Cette nouvelle obligation ne s’accompagne pas, pour l’instant, de sanctions pour ceux qui ne feraient pas remonter les informations. Mais les DRH grimacent. "Je ne suis pas certain que cela doit être le rôle des employeurs. On leur demande tout simplement d’être des délateurs. Nous sommes dans une phase où nous essayons de recréer du lien avec les salariés, cela ne nous plaît pas beaucoup", confie Benoît Serre, vice-président délégué de l’Association nationale des DRH (ANDRH). D’autant que chaque situation a son contexte. "Quelqu’un qui va vous refuser un CDI peut avoir plein de raisons pour le faire. On peut imaginer qu’une personne en CDD ou en intérim n’est pas bien dans son travail en raison de problèmes de management", ajoute-t-il

Risque de flop

Dans ces conditions, difficile de croire que ce décret sera respecté à la lettre. Pour Michèle Bauer, avocate spécialiste en droit du travail, il ne fait guère de doute que cette mesure va faire flop. "Les employeurs ne vont pas l’appliquer parce qu’on leur demande de prendre l’initiative d’être le flic de France Travail. Ce sont des tracasseries administratives de plus. En revanche, cela servira peut-être des employeurs malveillants", prédit-elle. Certains chefs d’entreprise pourraient, en effet, être tentés de faire planer la menace d’un signalement pour éviter toute renégociation de salaire. Côté Medef, on attend un premier bilan avant de se prononcer. Le syndicat patronal dit "rester vigilant à ce que ce dispositif ne vienne pas alourdir la charge de travail des entreprises". Mais le signal est plutôt bien perçu : "On peut dire que cela va dans le sens de l’accélération du retour à l’emploi."

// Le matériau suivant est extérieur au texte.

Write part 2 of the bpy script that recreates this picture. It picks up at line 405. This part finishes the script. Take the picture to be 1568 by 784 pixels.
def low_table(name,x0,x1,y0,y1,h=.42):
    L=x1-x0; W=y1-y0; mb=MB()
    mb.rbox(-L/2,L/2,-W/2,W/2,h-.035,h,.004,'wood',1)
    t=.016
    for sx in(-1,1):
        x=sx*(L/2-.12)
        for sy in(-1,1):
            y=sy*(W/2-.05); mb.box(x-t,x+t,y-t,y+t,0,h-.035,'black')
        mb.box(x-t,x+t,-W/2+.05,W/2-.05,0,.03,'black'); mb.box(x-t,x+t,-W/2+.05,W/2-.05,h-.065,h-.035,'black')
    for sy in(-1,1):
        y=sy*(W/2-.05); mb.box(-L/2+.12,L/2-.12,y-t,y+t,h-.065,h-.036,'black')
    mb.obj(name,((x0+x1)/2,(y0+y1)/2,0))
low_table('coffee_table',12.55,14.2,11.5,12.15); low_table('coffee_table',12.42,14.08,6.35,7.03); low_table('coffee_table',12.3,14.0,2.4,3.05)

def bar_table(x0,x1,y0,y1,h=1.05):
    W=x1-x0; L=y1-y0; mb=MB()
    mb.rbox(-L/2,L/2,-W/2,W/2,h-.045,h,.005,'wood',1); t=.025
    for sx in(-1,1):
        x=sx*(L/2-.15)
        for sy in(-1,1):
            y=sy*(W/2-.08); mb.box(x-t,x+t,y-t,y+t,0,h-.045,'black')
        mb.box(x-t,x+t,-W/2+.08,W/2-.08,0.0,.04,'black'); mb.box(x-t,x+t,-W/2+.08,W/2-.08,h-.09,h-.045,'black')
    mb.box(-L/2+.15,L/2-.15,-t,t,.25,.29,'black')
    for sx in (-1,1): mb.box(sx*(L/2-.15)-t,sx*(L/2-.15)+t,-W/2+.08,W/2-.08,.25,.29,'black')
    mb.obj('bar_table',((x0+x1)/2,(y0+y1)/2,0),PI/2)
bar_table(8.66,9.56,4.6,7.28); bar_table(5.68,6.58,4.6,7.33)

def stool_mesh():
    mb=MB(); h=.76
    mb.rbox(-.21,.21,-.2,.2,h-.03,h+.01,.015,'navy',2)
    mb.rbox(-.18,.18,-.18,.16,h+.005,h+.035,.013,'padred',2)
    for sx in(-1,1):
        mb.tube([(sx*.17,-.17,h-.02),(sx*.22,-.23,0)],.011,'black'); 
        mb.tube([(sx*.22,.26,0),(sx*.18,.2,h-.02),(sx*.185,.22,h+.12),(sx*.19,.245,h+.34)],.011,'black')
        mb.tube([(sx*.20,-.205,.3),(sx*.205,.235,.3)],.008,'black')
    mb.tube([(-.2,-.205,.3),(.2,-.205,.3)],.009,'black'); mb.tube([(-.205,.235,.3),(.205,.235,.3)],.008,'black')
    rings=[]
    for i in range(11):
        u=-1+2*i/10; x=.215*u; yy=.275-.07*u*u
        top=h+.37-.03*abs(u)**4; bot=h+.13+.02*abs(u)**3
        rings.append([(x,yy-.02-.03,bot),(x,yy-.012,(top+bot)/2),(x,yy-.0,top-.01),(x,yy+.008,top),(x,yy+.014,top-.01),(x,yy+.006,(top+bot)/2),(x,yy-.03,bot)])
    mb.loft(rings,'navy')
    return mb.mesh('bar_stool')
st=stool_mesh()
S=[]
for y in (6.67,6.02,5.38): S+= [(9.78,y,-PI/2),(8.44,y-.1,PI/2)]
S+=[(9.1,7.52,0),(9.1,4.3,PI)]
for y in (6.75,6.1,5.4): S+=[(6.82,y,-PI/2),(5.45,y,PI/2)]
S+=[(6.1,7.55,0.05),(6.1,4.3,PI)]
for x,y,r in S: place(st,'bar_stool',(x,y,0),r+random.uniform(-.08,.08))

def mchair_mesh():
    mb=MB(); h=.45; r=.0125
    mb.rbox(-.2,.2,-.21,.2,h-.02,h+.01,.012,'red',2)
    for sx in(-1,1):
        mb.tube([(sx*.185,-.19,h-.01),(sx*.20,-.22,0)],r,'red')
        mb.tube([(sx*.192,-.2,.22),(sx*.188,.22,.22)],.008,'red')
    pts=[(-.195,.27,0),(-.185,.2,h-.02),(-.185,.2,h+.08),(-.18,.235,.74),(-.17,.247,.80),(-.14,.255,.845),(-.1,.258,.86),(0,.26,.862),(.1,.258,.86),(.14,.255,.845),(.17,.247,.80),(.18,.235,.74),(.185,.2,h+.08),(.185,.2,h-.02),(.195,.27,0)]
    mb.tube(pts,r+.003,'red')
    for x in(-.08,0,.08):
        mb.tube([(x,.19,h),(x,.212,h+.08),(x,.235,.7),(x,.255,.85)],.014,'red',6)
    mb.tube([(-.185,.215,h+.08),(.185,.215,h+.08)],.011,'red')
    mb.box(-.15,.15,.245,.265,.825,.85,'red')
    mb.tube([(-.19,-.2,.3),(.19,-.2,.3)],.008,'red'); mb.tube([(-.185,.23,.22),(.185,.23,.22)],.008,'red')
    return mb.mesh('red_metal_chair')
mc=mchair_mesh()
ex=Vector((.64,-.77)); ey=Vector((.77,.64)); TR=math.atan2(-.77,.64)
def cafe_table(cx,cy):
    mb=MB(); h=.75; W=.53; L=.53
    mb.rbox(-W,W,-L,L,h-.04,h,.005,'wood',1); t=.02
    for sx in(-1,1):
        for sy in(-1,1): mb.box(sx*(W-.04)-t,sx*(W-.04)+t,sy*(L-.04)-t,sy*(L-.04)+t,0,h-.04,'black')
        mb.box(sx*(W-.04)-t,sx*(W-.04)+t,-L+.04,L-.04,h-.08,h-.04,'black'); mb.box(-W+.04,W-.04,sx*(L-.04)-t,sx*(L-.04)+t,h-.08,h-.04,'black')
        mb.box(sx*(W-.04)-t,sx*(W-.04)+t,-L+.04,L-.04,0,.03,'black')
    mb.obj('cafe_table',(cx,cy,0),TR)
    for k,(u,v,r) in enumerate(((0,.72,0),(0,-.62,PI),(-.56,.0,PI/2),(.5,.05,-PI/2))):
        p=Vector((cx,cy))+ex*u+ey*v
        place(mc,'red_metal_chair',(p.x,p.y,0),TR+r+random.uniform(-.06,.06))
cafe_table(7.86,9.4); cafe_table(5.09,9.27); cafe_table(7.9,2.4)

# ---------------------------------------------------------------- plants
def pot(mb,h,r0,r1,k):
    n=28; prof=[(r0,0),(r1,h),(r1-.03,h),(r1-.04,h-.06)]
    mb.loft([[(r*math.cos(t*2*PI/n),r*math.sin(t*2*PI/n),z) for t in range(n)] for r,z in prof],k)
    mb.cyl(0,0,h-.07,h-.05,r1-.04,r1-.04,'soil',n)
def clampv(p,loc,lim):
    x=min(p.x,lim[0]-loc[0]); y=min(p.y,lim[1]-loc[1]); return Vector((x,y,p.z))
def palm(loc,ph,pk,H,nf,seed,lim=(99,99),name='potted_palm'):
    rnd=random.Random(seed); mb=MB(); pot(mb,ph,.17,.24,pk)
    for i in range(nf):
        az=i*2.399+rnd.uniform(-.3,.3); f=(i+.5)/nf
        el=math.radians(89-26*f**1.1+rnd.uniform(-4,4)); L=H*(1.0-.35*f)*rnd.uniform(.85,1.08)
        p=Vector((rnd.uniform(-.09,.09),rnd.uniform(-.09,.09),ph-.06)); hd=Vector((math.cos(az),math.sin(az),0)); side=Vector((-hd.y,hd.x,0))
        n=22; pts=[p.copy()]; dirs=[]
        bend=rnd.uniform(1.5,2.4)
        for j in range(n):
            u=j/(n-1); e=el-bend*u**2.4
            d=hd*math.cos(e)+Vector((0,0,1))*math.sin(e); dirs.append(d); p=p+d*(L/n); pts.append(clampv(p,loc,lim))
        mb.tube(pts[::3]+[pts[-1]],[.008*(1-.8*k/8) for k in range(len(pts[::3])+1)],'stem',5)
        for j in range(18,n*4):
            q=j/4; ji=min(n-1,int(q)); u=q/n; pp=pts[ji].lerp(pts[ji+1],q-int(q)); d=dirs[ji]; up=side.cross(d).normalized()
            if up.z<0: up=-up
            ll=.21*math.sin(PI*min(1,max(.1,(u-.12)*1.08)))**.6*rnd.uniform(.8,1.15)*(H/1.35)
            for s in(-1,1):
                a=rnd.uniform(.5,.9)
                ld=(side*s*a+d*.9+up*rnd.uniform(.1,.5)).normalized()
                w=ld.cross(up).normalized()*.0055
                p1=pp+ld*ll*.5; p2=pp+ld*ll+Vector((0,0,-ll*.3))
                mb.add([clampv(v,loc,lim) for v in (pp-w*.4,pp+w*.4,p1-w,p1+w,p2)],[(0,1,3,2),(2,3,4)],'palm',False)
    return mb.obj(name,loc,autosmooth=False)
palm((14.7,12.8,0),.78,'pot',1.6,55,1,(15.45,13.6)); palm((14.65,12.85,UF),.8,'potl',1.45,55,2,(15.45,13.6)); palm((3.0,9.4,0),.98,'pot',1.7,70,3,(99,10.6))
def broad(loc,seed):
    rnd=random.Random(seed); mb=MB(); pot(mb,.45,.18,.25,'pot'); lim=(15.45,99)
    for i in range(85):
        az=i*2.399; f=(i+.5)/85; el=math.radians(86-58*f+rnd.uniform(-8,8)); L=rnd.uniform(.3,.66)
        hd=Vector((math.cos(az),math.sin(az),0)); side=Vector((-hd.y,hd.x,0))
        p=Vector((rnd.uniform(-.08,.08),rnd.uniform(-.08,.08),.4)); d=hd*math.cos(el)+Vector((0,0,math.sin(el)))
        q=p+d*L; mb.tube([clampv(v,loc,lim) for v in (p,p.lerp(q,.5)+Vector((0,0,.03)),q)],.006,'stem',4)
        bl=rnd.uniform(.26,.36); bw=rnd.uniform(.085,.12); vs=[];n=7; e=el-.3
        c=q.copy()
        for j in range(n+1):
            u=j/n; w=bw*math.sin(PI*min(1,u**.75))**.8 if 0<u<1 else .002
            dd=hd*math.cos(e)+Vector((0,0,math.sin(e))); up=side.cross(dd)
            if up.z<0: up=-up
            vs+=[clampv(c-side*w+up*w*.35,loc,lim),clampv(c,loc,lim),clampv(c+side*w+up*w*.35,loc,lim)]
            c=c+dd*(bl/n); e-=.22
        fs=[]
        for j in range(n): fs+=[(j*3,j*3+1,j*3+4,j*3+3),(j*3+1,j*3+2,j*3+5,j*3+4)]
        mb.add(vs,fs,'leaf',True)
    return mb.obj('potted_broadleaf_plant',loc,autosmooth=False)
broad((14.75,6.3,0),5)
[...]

Cette nouvelle épée de Damoclès qui menace les salariés illustre en tout cas la volonté d’Emmanuel Macron d’arriver coûte que coûte au plein-emploi. Le choix de la quantité au détriment de la qualité ? "Tout ne doit pas peser sur les salariés. Il doit y avoir des changements de pratiques de la part des employeurs. Il faut penser une société qui s’adapte plus à la transition qui vient. Cela demande des investissements sociaux : diminuer l’usure professionnelle, améliorer la rémunération", égrène Olivier Guivarch, secrétaire national sur les politiques d’emploi à la CFDT. "Il y a un besoin de mettre les enjeux de qualité de l’emploi au cœur des préoccupations gouvernementales", appuie l’économiste Christine Erhel. A trop vouloir garnir les rangs des entreprises, le chef de l’Etat en perd la valeur "travail" qui lui est si chère. "Cela peut évidemment dégrader la qualité de l’emploi. La logique qui prévaut consiste à dire que c’est en administrant et en rigidifiant le marché du travail qu’on va lui permettre de se développer", constate Benoît Serre de l’ANDRH. L’idée paraît en effet contre-intuitive. Mais rien ne garantit qu’Emmanuel Macron ne sortira pas de nouvelles mesures contraignantes de son chapeau.